As I walked away, I realized that there was only one other idiotic kid who had turned up at school. The parking lot was empty. The roads were surprisingly peaceful. No wonder I’d made it in record time – everyone else was blissfully asleep! Arrrrrrrrrrrrrrgh!

I felt extremely foolish when I reached home and checked the holiday list, which clearly listed today as a holiday.

The girls were quite puzzled, too. They prefer school, of course, but since they had been shuttled back home, they settled down and demolished the tiffin I had packed for them early morning – fresh, layered parathas with jam. Lucky kids.

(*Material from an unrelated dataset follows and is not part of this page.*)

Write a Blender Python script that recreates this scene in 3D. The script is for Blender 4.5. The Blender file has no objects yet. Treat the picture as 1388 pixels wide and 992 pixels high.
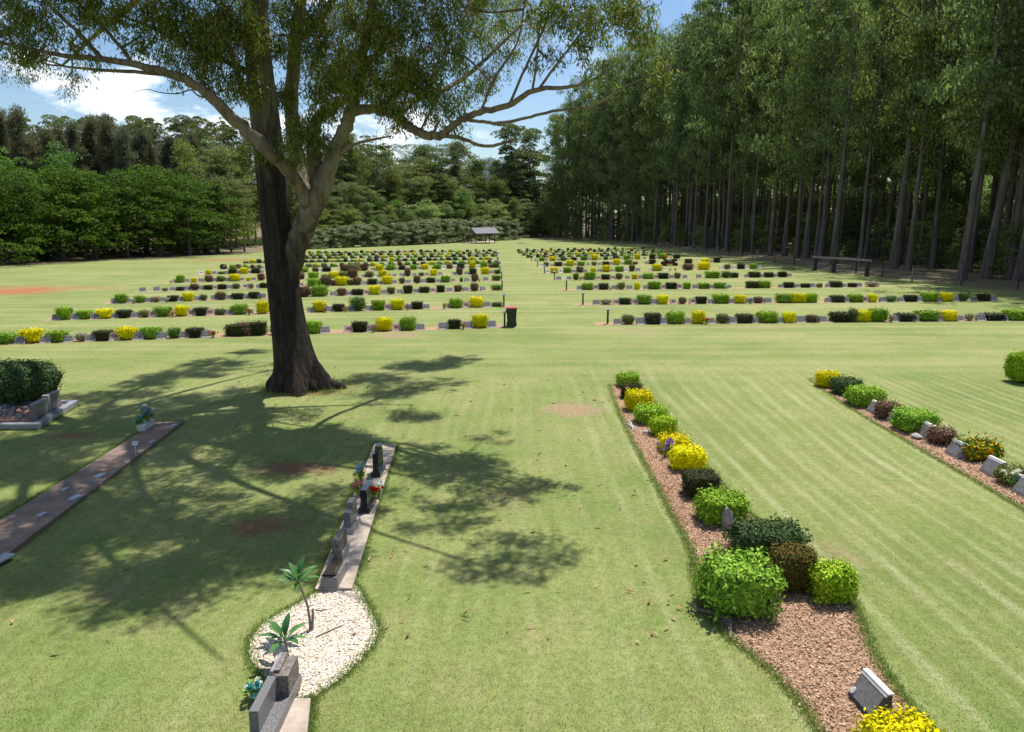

Keeping them occupied and happy at home is no longer an easy task. Luckily, I have a good yield of toys garnered at their birthday parties, so I started doling them out with a free hand. It didn’t work – they flung everything in every direction and started fighting with each other and whining to me. The joys of having twins…

They generally do enjoy their birthday gifts, and even tend to favour clothes that they receive as gifts over clothes that I buy them. But one thing which is currently top of their list is the cycles we bought them. They’ve only taken the cycles out four or five times yet, but they’ve already got the hang of it. They know that they have to wear their helmets or they won’t be allowed on the cycles. They know that I’ll carry their cycles down one at a time, and they love to run back upstairs with me for the second trip. They know how to get on, ring the bell, turn, and brake on their cycles. Mrini also knows how to pedal…. but with Tara, it is, as ever, a different story. She only pedals half a turn forwards, half a turn backwards. Despite being shown and told how to do it, she insists on doing it her way. How will this girl ever get anywhere?

I don’t have much to do as long as they are cycling in the common area downstairs, but when they’re ready to cycle to the park nearby is when the fun will start. I can hardly wait.